Five years later, at age 34, Alfred died on December 13, 1923.  He was buried where his sister Hattie was buried and where later his parents, his sister Flora, and his brother Maurice would be buried at Mt. Sinai cemetery in Philadelphia. I was unable to locate a death certificate, so I do not know the cause of death.  According to his burial record, he was residing in Stamford, Connecticut, at the time of his death.

Thus, by 1930, Amalia (Hamberg) and Jacob Baer had lost two of their children, Hattie and Alfred. Their other children were doing quite well.  Amanda and Flora had moved to Philadelphia with their husbands and children, and Josephine was living in New York City with her husband and son.  The other four children were also living away from Pittsburgh, as we will see in the next post.
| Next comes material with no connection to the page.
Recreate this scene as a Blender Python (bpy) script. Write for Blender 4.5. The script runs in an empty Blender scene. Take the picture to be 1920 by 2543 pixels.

Even Jacob and Amalia had left Pittsburgh by that time.  In fact, sometime between 1918 and 1922, they had moved to Atlantic City.  In 1922, they were listed in the Atlantic City directory, living at The Amsterdam in Atlantic City.  The following year on March 27, 1923, their children honored their parents on the occasion of their 50th wedding anniversary with a dinner at the Esplanade Hotel in New York City.

Jacob and Amalia Baer anniversary party

 

In 1930 Jacob and Amalia, now 83 and 79 (although the 1930 census says 77), were living at 250 West 103rd Street in New York City, with Jacob listed as the head of household for what appears to be a small hotel; there are 28 guests listed as living with them.  Their daughter Josephine was living not too far away at 666 West End Avenue.

Amalia Baer, born Malchen Hamberg in Breuna, Germany, died on April 23, 1931, in New York City.  She was 80 years old.  She was buried in Mt. Sinai cemetery in Philadelphia where the two children who predeceased her, Hattie and Alfred, were buried.  A year later her husband Jacob died on September 1, 1932.  He was 85 years old, and he was buried with his wife and children in Mt. Sinai cemetery.  His death notice ran in the September 3, 1932 issue of The New York Times:

NY Times, September 3, 1932

NY Times, September 3, 1932

In my next post, I will write about the four children of Amalia and Jacob who were involved in the jewelry business in Attleboro, Massachusetts.  Then in a subsequent post I will report on what later happened to the children and the grandchildren of Jacob and Amalia (Hamberg) Baer.

 

 

 

[1] Thank you to Michael Palmer and Cathy Meder-Dempsey of the German Genealogy group on Facebook for helping me decipher Jacob’s birthplace.

[2] I am not sure why Maurice is listed as living in Pittsburgh on the 1900 census as several reports indicate he had established the business in Attleboro before then.  Perhaps he was still traveling back and forth between Pennsylvania and Massachusetts at that time.